Bow-Tie Antenna
Understanding Bow-Tie Antennas
The flare angle α (half-angle of each triangle) determines the input impedance: wider flare = lower impedance, broader bandwidth. At α=90° (flat plate), the impedance approaches that of a biconical antenna (~188 Ω for infinite bow-tie). Practical finite bow-ties with α=60° have ~150 Ω impedance. A balun transforms this to 50 Ω.
Adding a ground plane or reflector behind the bow-tie creates a unidirectional pattern with 5-8 dBi gain, useful for GPR and imaging arrays. Resistive loading (Wu-King profile) at the triangle edges absorbs reflections, extending bandwidth beyond 10:1 at the cost of 3-5 dB efficiency loss.

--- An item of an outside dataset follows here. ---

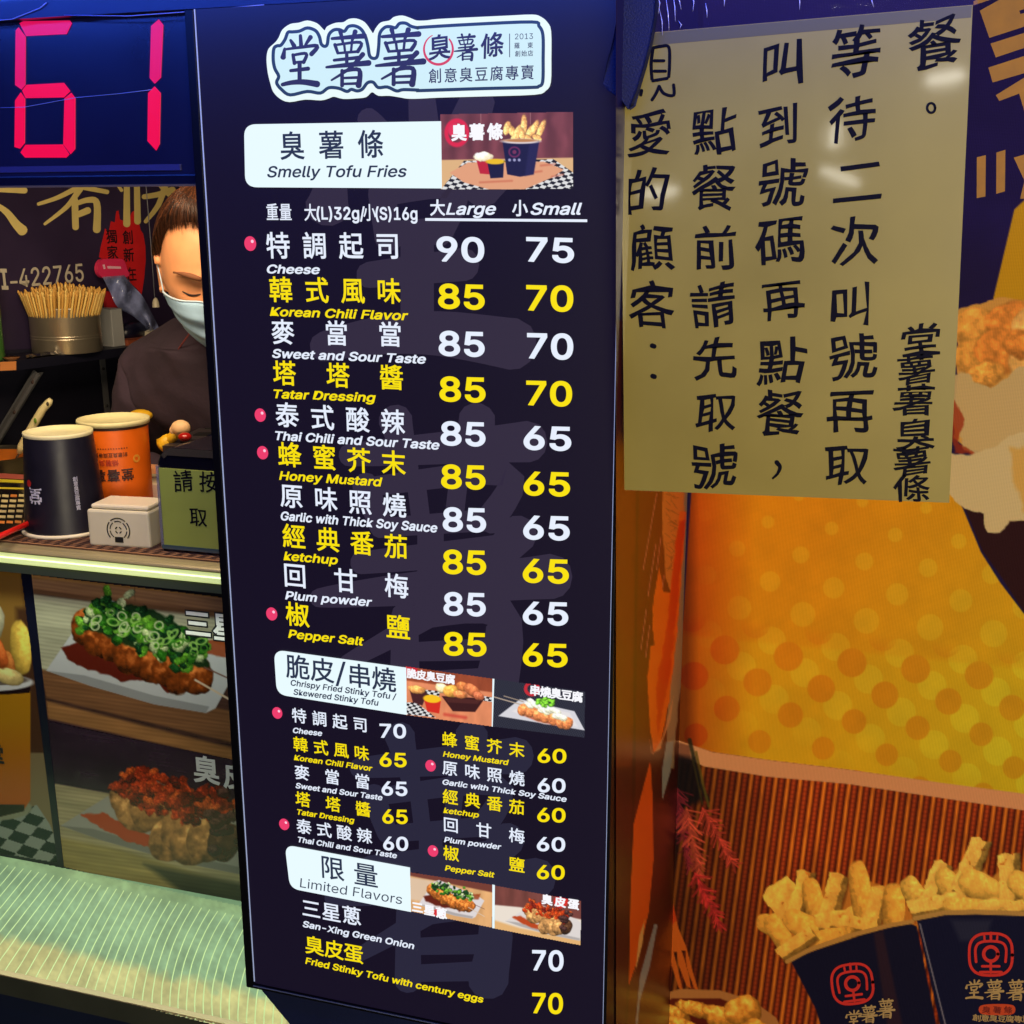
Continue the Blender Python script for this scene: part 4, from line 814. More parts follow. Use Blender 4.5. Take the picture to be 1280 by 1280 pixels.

L = triangle length (tip to base)
Upper frequency: limited by feed gap
Input impedance (infinite):
Z ≈ 120·ln(cot(α/4)) Ω
α=90°: Z ≈ 188 Ω
α=60°: Z ≈ 150 Ω
Wideband Antenna Comparison
| Antenna | BW Ratio | Gain (dBi) | Form Factor |
|---|---|---|---|
| Bow-Tie | 3:1-10:1 | 2-5 | Planar (PCB) |
| Vivaldi | 10:1+ | 5-12 | Planar endfire |
| Log-periodic | 10:1+ | 6-10 | 3D structure |
| Spiral | 10:1+ | 2-5 | Planar (circular) |
Frequently Asked Questions
Why wideband?
Triangular flare gives gradual impedance transition. Multiple current modes. Flare angle controls BW: wider = broader. 2D biconical equivalent.
Specs?
BW: 3:1-10:1. Gain: 2-5 dBi (8-12 with reflector). Z: 100-300 Ω. Linear polarized. PCB-fabricable.
Applications?
GPR (range resolution), UWB comms, EMC probes, microwave imaging arrays, SKA radio astronomy aperture arrays.